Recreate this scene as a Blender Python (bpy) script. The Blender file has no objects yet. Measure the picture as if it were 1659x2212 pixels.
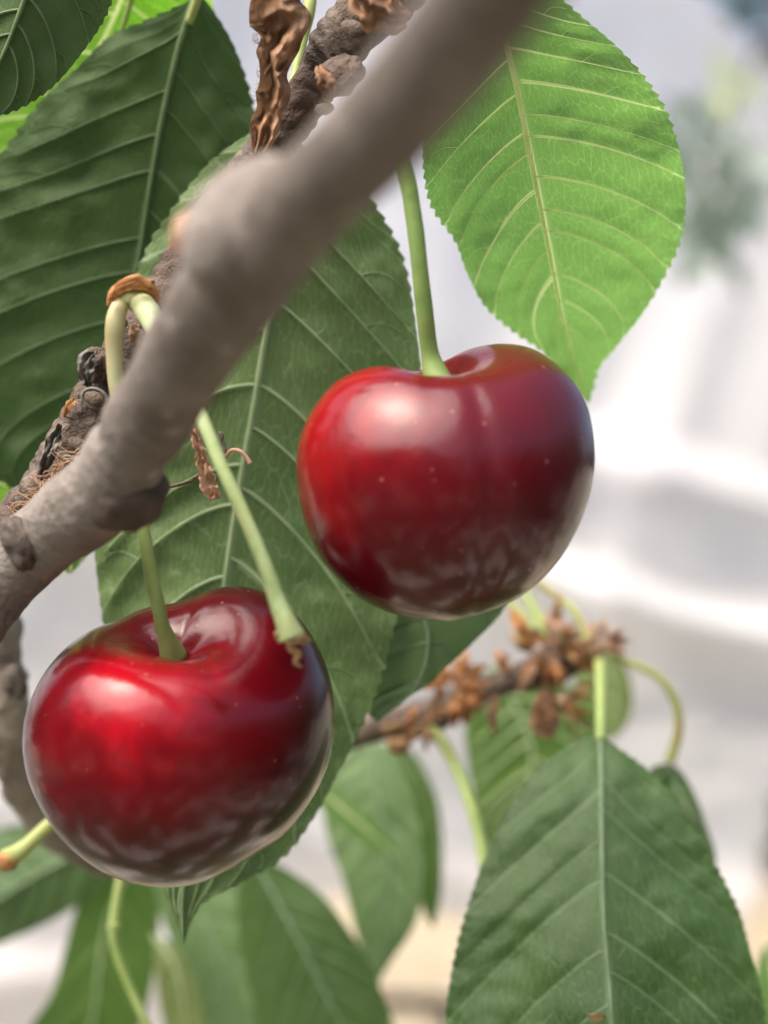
import bpy, math, random
import numpy as np
from mathutils import noise, Vector

# ------------------------------------------------------------------ camera, world, sun, exposure
S = 0.01                 # centimetres to metres
K = 0.0002903            # view slope of one unit of the tracing grid (1659 x 2212)
CAMZ = 1.30
scene = bpy.context.scene
COL = scene.collection

cam_d = bpy.data.cameras.new('camera')
cam = bpy.data.objects.new('camera', cam_d)
COL.objects.link(cam)
scene.camera = cam
cam.location = (0, 0, CAMZ)
cam.rotation_euler = (math.radians(90), 0, 0)
cam_d.sensor_fit = 'VERTICAL'
cam_d.sensor_height = 24
cam_d.lens = 12 / (1106 * K)
cam_d.clip_start = 0.005
cam_d.clip_end = 2000
cam_d.dof.use_dof = True
cam_d.dof.focus_distance = 0.139
cam_d.dof.aperture_fstop = 11.5

SUN_EL, SUN_AZ = 58.0, -128.0       # azimuth measured from +Y (away from the camera) towards +X
w = bpy.data.worlds.new('World')
scene.world = w
w.use_nodes = True
nt = w.node_tree
nt.nodes.clear()
sky = nt.nodes.new('ShaderNodeTexSky')
sky.sky_type = 'NISHITA'
sky.sun_disc = False
sky.sun_elevation = math.radians(SUN_EL)
sky.sun_rotation = math.radians(SUN_AZ)
sky.air_density = 0.6
sky.dust_density = 7.0
sky.ozone_density = 0.0
bg = nt.nodes.new('ShaderNodeBackground')
bg.inputs['Strength'].default_value = 0.15
wo = nt.nodes.new('ShaderNodeOutputWorld')
nt.links.new(sky.outputs[0], bg.inputs[0])
nt.links.new(bg.outputs[0], wo.inputs[0])

sd = bpy.data.lights.new('sun', 'SUN')
sun = bpy.data.objects.new('sun', sd)
COL.objects.link(sun)
sd.energy = 1.5
sd.angle = math.radians(75)
sd.color = (1.0, 0.975, 0.94)
e, a = math.radians(SUN_EL), math.radians(SUN_AZ)
sdir = Vector((math.sin(a) * math.cos(e), math.cos(a) * math.cos(e), math.sin(e)))
sun.rotation_euler = sdir.to_track_quat('Z', 'Y').to_euler()
sun.location = (0, 0, 5)

scene.view_settings.view_transform = 'Standard'
scene.view_settings.look = 'None'
scene.view_settings.exposure = 1.25
scene.view_settings.gamma = 1.0
scene.render.engine = 'CYCLES'
scene.cycles.max_bounces = 8
scene.cycles.transparent_max_bounces = 12
scene.cycles.use_denoising = True

# ------------------------------------------------------------------ helpers
def P(x, y, d):
    """a point given by its place in the tracing grid and its distance in cm"""
    x, y, d = np.asarray(x, float), np.asarray(y, float), np.asarray(d, float)
    return np.stack([(x - 829.5) * K * d * S, d * S + 0 * x, CAMZ - (y - 1106) * K * d * S], -1)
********
* _Objective_
Pick out, from the lines above, every one that contains the string "objects".

* _Result_
Recreate this scene as a Blender Python (bpy) script. The Blender file has no objects yet. Measure the picture as if it were 1659x2212 pixels.
cam = bpy.data.objects.new('camera', cam_d)
COL.objects.link(cam)
sun = bpy.data.objects.new('sun', sd)
COL.objects.link(sun)